Reentry/Post-incarceration

For many, returning home from jail or prison—and preparing to do so—is fraught with barriers. Lack of job training and the absence of a stable community, as well as collateral consequences and myriad other issues, too often prevent people from successfully reentering society. In fact, an estimated 68 percent of people released from prisons in 2005 were arrested within three years. Fortunately, solutions exist both inside and beyond prison walls that are proven to reduce these high levels of recidivism and re-incarceration.

  • Postsecondary Education: Vera’s analysis of data from a 2018 study found that incarcerated people who participate in postsecondary education in prison are 48 percent less likely to recidivate over a one year period than those who do not. And these formerly incarcerated students have, on average, an increased employment rate of roughly 10 percent, with a potential increase in combined earnings among all formerly incarcerated people of $45.3 million during the first year of release alone.

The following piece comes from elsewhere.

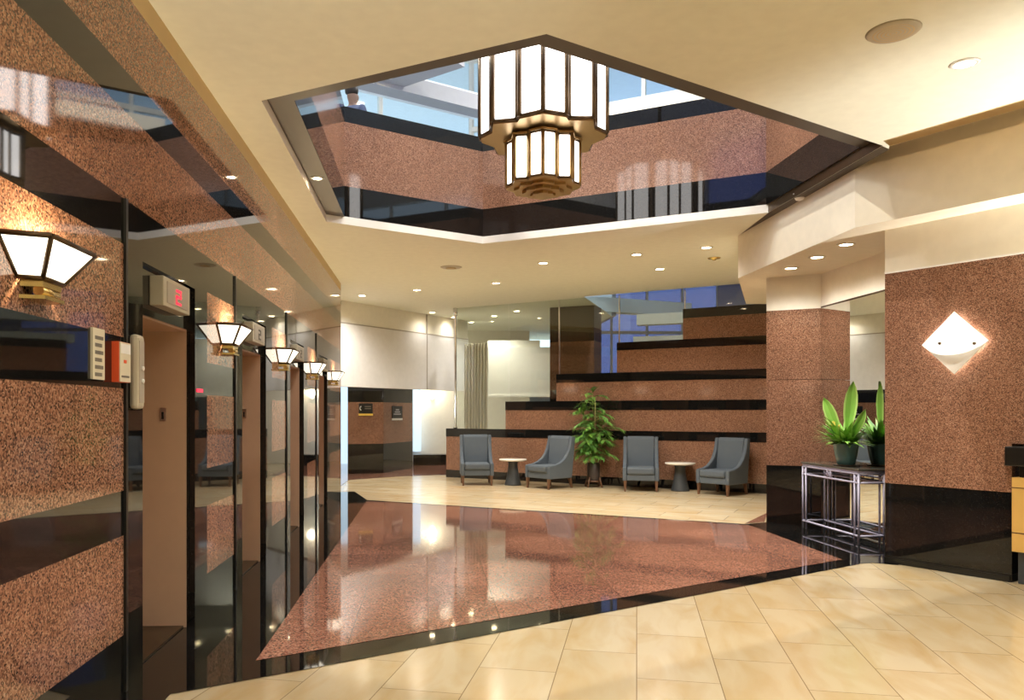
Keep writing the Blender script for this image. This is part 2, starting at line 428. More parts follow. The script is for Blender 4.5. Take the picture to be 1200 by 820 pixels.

  • Housing: The United States has more than 3,000 public housing authorities (PHAs), and they are often the primary source of affordable housing in the communities where they exist. But many PHAs place blanket restrictions on people with certain types of convictions (beyond the two that the U.S. Department of Housing and Urban Development [HUD] requires) or even people with any form of a criminal record. Fortunately, in both 2011 and 2015, HUD issued guidance emphasizing the importance of PHAs in providing formerly incarcerated people a second chance at housing, specifically clarifying that arrest records may not be the basis for denying admission, terminating assistance, or evicting tenants. Access to stable and affordable housing greatly increases the likelihood that someone returning home from prison will find and retain employment, (re)build and foster safe, supportive social networks, and refrain from committing new crimes. And it is great to see more PHAs developing reentry programs to support people in returning home to live with their family members who are already public housing residents.